=== DESCRIPTION OF THE TASK ===
Copy each entry as it stands, leaving nothing out.

=== ENTRIES ===

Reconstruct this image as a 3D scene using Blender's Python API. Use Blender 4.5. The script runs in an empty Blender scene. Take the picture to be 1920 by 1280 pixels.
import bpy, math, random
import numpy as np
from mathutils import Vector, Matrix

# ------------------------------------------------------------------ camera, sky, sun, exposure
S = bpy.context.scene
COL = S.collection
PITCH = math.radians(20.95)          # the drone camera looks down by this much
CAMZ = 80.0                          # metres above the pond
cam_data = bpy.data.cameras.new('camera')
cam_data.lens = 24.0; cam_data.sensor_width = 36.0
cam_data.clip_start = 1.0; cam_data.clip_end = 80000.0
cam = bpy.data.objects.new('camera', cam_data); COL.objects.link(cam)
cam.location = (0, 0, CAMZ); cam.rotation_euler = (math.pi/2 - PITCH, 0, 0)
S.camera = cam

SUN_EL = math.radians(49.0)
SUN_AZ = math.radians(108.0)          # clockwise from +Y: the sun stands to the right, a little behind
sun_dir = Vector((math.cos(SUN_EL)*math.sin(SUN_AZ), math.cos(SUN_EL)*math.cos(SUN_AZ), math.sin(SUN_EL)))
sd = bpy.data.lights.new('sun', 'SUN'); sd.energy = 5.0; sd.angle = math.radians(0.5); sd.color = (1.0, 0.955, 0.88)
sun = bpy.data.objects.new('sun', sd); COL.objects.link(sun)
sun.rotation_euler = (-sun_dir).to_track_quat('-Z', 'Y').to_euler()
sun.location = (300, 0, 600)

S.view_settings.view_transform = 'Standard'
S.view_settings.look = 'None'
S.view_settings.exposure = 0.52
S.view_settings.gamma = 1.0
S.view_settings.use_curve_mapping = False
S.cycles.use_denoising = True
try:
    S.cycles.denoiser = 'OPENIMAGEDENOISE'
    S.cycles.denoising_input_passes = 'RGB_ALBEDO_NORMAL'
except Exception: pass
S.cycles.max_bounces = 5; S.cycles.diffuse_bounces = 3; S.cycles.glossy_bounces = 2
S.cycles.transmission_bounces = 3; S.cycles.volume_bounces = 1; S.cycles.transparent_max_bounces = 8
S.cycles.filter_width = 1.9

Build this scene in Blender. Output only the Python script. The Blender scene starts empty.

=== RESULT OF THIS EXERCISE ===
Reconstruct this image as a 3D scene using Blender's Python API. Use Blender 4.5. The script runs in an empty Blender scene. Take the picture to be 1920 by 1280 pixels.
import bpy, math, random
import numpy as np
from mathutils import Vector, Matrix

# ------------------------------------------------------------------ camera, sky, sun, exposure
S = bpy.context.scene
COL = S.collection
PITCH = math.radians(20.95)          # the drone camera looks down by this much
CAMZ = 80.0                          # metres above the pond
cam_data = bpy.data.cameras.new('camera')
cam_data.lens = 24.0; cam_data.sensor_width = 36.0
cam_data.clip_start = 1.0; cam_data.clip_end = 80000.0
cam = bpy.data.objects.new('camera', cam_data); COL.objects.link(cam)
cam.location = (0, 0, CAMZ); cam.rotation_euler = (math.pi/2 - PITCH, 0, 0)
S.camera = cam

SUN_EL = math.radians(49.0)
SUN_AZ = math.radians(108.0)          # clockwise from +Y: the sun stands to the right, a little behind
sun_dir = Vector((math.cos(SUN_EL)*math.sin(SUN_AZ), math.cos(SUN_EL)*math.cos(SUN_AZ), math.sin(SUN_EL)))
sd = bpy.data.lights.new('sun', 'SUN'); sd.energy = 5.0; sd.angle = math.radians(0.5); sd.color = (1.0, 0.955, 0.88)
sun = bpy.data.objects.new('sun', sd); COL.objects.link(sun)
sun.rotation_euler = (-sun_dir).to_track_quat('-Z', 'Y').to_euler()
sun.location = (300, 0, 600)

S.view_settings.view_transform = 'Standard'
S.view_settings.look = 'None'
S.view_settings.exposure = 0.52
S.view_settings.gamma = 1.0
S.view_settings.use_curve_mapping = False
S.cycles.use_denoising = True
try:
    S.cycles.denoiser = 'OPENIMAGEDENOISE'
    S.cycles.denoising_input_passes = 'RGB_ALBEDO_NORMAL'
except Exception: pass
S.cycles.max_bounces = 5; S.cycles.diffuse_bounces = 3; S.cycles.glossy_bounces = 2
S.cycles.transmission_bounces = 3; S.cycles.volume_bounces = 1; S.cycles.transparent_max_bounces = 8
S.cycles.filter_width = 1.9

Build this scene in Blender. Output only the Python script. The Blender scene starts empty.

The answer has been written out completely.